Rabbi Peikes, Head of Torah High and co-sponsor of the exhibit, was first introduced to the DLP’s teaching methodology by Leeman. “The impact of bringing DLP’s educational approach to Torah High School through Rebecca, docent and curator, was amazing. This was one of the most meaningful and impactful educational programs our school has ever done. Through the DLP’s engagement techniques, each student becomes a witness, and all the students become engaged. Rebecca did such an amazing job guiding the other students in becoming fully immersed in ‘reading the art’ through the historical context. By teaching about the artist’s life, all the different elements of the program work – the art, bringing in student participation and input, and being allowed to give their own voice to their feelings in response to the art.”
This program allowed for group work in studying the art, allowed for smaller group discussions to better understand the work, and eventually allowed for reflective writing projects, which gave students a chance to pause and dive into the art and feel a sense of connection to the work.
Jordan Fruchtman, Chief Program Officer at the LFJCC shared that he is “excited to hold the debut San Diego exhibit that showcases not only man’s inhumanity, but also the spirits of resilience of the Jewish people, at the center’s dedicated art gallery.

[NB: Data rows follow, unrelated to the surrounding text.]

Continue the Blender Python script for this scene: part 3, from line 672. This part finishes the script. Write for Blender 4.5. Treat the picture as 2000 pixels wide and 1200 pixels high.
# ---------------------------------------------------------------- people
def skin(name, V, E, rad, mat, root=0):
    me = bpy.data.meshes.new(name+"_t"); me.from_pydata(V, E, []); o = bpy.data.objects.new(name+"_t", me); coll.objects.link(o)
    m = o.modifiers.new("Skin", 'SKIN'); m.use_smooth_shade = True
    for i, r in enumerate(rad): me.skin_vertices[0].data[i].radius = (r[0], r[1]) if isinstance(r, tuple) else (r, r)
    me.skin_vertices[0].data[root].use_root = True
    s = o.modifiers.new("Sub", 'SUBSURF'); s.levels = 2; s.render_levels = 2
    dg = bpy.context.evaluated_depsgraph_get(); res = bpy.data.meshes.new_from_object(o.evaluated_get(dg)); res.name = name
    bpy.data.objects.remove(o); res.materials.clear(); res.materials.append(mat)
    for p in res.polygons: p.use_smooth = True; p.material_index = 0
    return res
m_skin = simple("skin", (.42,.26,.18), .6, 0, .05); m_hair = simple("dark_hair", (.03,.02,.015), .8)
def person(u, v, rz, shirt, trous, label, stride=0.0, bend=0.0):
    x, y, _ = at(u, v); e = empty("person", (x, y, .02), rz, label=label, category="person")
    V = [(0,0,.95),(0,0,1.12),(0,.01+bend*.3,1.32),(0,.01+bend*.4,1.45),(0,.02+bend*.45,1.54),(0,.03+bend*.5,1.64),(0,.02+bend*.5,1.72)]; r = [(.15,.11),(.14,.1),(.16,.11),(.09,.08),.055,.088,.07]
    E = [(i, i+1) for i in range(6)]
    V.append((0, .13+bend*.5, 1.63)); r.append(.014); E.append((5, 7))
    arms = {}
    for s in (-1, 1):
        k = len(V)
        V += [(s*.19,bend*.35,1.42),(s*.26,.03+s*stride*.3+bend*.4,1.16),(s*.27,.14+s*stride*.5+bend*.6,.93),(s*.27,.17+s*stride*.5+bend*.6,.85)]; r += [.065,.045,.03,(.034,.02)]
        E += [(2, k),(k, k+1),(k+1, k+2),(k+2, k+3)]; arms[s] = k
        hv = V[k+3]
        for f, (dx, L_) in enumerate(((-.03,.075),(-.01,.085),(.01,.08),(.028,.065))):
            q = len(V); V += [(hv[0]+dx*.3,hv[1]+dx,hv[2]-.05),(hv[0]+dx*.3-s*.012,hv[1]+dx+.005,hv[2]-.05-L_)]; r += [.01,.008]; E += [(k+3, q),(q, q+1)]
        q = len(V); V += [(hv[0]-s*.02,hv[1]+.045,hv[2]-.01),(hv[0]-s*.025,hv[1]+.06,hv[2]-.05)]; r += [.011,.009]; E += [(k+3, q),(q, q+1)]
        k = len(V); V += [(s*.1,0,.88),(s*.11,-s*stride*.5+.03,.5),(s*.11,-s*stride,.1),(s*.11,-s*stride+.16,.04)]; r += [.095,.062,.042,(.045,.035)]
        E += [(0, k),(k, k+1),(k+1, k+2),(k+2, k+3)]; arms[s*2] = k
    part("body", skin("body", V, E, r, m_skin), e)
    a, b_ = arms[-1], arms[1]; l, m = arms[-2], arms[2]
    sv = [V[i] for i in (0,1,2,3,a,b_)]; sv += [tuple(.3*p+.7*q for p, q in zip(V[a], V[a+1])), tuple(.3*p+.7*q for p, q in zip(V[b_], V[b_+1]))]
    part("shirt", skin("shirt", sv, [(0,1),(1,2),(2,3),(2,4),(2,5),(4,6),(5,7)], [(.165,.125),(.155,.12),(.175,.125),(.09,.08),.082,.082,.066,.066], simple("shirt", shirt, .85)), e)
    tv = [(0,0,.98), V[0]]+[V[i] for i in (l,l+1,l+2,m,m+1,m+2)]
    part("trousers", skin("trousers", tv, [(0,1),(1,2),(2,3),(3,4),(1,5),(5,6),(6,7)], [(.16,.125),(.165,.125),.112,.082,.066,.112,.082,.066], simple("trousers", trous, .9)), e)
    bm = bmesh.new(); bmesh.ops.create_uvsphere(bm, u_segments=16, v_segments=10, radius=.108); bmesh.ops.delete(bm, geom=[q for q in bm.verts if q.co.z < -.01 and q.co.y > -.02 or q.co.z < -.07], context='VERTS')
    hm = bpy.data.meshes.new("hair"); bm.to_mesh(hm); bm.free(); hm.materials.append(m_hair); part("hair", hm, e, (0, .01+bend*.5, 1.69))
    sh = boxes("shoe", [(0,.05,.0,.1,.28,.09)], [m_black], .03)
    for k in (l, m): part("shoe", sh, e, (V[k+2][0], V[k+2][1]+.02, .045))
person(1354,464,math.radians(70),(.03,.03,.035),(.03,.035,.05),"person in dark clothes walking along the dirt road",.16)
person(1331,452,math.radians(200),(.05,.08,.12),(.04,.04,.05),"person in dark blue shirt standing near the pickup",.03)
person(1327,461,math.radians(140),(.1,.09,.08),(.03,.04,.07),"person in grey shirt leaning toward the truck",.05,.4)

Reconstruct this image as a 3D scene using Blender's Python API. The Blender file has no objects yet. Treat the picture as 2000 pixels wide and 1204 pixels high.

This exhibit is so important as the lessons of the Holocaust have never been more relevant, and art is one of humanity’s most powerful storytelling mediums.” Program Director Adam Nicolai asked the public to come learn from our speakers, participate in our programs, and explore the exhibit.
The exhibit will open on Friday, March 8, to the public, with an interactive component to explore the artwork further.
The exhibit with guided student docent tours is open to the public at no cost.
Schools and groups can arrange for guided docent tours.
With Holocaust Commemoration Sunday, May 5, 2024, the viewing of David Labkovski’s art will take on significant meaning with a keynote lecture by Raikin and Leeman.